There is a satisfaction
In doing a good action:
and he who devises liberal things will find his liberality return to him in a full tide of happiness. An economist can afford to be generous. “Give me neither poverty nor riches,” prayed the wise man. To him who is neither encumbered by wealth, nor dispirited by indigence, the stores of enjoyment are unlocked.
He who holds fast the Golden Mean,
And lives contentedly between
The little and the great,
Feels not the wants that pinch the poor,
Nor plagues that haunt the rich man’s door,
Embitt’ring all his state.
The tallest pines feel most the pow’r
Of wintry blasts; the loftiest tow’r
Comes heaviest to the ground;
The bolts that spare the mountain’s side
His cloud-capt eminence divide,
And spread the ruin round.
The well-inform’d philosopher
Rejoices with a wholesome fear,
And hopes, in spite of pain;
If Winter bellow from the North,
Soon the sweet Spring comes dancing
And Nature laughs again.
If hindrances obstruct thy way,
Thy magnanimity display,
And let thy strength be seen;
But oh! if fortune fill thy sail
With more than a propitious gale,
Take half thy canvass in.
Cowper.
Chronology.
1308. On the 1st of January in this year, William Tell, the Swiss patriot, associated himself on this day with a band of his countrymen, against the tyranny of their oppressors. For upwards of three centuries the opposition was carried on, and terminated by the treaty of Westphalia in 1648, declaring the independence of Switzerland.

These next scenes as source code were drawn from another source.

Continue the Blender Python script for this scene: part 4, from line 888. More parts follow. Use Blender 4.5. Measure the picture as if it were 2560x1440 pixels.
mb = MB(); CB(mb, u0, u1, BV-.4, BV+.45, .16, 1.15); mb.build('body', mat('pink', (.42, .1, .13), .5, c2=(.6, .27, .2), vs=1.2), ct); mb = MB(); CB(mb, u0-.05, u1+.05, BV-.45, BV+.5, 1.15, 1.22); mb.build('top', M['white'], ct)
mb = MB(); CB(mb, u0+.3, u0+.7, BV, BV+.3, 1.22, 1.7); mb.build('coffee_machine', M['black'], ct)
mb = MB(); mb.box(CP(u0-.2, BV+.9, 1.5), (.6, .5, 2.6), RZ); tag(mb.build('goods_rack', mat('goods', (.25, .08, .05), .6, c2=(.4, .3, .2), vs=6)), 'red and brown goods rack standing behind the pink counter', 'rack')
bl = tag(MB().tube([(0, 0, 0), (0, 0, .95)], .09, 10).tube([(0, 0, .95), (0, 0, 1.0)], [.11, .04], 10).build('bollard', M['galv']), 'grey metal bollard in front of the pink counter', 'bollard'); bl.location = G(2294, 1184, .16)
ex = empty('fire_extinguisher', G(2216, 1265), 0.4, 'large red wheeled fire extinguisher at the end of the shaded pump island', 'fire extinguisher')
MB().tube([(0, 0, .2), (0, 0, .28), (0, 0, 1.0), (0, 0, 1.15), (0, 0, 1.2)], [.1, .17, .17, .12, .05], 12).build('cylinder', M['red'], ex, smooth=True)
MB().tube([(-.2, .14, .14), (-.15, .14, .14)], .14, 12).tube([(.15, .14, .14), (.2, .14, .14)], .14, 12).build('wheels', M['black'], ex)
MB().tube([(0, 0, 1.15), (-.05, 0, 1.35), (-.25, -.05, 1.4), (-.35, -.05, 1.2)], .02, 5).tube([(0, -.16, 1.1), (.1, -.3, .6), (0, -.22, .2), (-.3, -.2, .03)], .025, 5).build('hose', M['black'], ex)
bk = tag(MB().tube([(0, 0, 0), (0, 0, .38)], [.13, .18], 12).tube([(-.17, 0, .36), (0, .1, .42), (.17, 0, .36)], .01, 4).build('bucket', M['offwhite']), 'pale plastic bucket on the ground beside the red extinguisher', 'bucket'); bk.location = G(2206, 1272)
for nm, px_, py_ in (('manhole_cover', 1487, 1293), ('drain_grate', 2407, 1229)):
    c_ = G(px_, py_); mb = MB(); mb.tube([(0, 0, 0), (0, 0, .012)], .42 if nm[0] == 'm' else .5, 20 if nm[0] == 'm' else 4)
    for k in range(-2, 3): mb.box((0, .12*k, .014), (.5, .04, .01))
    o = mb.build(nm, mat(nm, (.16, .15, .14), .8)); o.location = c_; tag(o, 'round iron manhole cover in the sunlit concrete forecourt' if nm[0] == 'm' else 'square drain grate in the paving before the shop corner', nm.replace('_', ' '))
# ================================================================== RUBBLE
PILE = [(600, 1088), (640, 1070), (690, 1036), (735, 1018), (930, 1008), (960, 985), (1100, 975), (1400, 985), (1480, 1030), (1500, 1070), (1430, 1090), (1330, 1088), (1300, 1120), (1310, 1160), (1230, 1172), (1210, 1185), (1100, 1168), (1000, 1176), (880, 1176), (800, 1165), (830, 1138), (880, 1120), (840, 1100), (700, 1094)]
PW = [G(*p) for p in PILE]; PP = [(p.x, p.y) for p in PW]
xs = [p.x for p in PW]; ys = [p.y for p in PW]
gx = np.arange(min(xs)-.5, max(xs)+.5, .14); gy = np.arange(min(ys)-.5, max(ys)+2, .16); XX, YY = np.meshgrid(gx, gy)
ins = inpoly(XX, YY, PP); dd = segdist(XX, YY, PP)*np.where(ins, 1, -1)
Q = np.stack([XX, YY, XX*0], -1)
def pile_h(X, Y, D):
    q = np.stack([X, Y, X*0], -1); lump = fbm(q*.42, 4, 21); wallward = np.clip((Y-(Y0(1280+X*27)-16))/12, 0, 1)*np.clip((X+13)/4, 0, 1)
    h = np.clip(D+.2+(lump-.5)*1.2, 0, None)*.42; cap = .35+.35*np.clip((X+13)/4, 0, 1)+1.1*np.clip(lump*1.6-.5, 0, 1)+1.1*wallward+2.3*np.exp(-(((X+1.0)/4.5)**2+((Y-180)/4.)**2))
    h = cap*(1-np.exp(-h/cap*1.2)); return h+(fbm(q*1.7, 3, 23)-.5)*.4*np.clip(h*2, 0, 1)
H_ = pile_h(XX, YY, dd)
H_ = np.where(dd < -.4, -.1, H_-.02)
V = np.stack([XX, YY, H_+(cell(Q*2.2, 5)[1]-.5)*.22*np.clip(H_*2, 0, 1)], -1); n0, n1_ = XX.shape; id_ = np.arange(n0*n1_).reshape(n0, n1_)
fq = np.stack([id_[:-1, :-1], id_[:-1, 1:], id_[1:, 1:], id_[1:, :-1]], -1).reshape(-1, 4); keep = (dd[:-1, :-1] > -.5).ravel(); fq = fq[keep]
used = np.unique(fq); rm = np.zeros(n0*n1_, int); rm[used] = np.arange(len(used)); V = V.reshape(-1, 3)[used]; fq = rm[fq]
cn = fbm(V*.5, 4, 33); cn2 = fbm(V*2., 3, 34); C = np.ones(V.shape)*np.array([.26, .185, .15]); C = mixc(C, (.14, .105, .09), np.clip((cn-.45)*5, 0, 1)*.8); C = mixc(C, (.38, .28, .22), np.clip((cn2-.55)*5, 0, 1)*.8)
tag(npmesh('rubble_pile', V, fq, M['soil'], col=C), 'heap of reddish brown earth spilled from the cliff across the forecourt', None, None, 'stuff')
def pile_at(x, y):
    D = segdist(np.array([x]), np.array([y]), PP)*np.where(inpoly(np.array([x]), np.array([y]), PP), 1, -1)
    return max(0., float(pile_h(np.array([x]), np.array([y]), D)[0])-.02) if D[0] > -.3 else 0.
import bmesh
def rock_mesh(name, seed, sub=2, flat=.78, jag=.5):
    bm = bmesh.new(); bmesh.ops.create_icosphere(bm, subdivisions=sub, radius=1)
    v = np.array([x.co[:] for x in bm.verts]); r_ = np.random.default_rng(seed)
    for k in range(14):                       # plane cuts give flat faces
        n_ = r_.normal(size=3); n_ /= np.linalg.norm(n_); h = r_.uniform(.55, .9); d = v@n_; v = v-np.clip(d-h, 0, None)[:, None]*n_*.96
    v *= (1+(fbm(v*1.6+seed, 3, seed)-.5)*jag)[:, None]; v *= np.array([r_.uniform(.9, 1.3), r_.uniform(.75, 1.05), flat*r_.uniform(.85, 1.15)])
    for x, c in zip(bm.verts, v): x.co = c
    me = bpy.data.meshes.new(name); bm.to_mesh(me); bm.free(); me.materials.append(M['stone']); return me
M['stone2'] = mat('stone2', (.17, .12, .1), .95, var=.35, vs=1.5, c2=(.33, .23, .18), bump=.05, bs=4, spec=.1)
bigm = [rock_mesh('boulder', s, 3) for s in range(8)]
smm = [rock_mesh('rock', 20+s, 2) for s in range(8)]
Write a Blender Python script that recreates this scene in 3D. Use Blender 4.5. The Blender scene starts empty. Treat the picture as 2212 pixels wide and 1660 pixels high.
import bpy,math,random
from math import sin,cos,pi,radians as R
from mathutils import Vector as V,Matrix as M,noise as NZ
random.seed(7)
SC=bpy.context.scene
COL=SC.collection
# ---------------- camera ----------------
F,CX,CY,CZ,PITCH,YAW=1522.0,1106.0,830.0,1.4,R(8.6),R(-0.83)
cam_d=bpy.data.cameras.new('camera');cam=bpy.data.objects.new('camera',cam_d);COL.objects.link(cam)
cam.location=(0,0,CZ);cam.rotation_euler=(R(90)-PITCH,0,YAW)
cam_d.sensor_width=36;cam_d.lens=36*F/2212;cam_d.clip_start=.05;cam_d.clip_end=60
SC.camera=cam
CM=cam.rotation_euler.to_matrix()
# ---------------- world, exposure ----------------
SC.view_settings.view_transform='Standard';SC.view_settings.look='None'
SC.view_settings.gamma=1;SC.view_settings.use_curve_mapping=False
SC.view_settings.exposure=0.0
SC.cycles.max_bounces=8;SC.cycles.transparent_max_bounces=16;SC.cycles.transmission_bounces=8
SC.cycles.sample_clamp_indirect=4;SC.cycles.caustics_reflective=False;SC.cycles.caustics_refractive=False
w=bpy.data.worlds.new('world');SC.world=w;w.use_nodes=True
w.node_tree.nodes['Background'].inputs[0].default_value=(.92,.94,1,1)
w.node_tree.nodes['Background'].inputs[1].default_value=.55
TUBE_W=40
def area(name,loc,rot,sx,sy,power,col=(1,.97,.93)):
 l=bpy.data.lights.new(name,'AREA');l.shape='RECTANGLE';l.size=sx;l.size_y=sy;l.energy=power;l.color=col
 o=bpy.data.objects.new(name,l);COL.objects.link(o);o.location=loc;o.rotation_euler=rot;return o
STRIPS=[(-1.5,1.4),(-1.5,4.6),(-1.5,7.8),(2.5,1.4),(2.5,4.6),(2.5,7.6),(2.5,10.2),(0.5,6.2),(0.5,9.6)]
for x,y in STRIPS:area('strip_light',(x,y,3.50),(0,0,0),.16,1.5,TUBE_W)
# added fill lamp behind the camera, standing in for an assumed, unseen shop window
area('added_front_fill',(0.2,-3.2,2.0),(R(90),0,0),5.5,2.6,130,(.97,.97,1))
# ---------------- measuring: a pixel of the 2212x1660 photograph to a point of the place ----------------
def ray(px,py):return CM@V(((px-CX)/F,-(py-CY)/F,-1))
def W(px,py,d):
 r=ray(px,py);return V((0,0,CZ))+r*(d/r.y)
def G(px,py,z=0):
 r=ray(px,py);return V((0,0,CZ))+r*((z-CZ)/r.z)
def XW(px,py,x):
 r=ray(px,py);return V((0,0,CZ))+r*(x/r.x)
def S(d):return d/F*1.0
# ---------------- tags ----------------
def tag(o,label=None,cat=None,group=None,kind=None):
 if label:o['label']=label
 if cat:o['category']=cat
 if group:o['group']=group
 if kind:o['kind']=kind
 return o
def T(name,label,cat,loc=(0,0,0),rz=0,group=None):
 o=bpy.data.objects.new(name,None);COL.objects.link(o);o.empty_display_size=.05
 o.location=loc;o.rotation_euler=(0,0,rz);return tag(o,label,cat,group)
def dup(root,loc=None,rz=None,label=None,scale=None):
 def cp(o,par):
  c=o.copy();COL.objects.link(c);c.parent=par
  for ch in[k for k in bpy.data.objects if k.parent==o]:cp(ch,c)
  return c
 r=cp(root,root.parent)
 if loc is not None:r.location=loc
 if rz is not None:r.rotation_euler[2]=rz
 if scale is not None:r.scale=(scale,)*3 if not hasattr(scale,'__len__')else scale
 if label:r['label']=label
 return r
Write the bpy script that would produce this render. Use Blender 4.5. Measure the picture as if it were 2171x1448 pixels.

1651. On the 1st of January Charles II. was crowned at Scone king of the Scots. Charles, when a child, was weak in the legs, and ordered to wear steel-boots. Their weight so annoyed him that he pined till recreation became labour. An old rocker took off the steel-boots, and concealed them; promising the countess of Dorset, who was Charles’s governess, that she would take any blame for the act on herself. Soon afterwards the king, Charles I., coming into the nursery, and seeing his boy’s legs without the boots, angrily demanded who had done it? “It was I, sir,” said the rocker, “who had the honour, some thirty years since, to attend on your highness, in your infancy, when you had the same infirmity wherewith now the prince, your very own son is troubled; and then the lady Cary, (afterwards countess of Monmouth) commanded your steel-boots to be taken off, who, blessed be God, since have gathered strength, and arrived at a good stature.” Clare, chaplain to Charles II., at the time the affair happened, related this anecdote to old Fuller, who in 1660, contemplating “the restoration,” tells the story, and quaintly exclaims, “the nation is too noble, when his majesty shall return from foreign parts, to impose any other steel-boots upon him, than the observing the laws of the land, which are his own stockings, that so with joy and comfort he may enter on what was his own inheritance.” The nation forgot the “steel-boots,” and Charles forgot the “stockings.”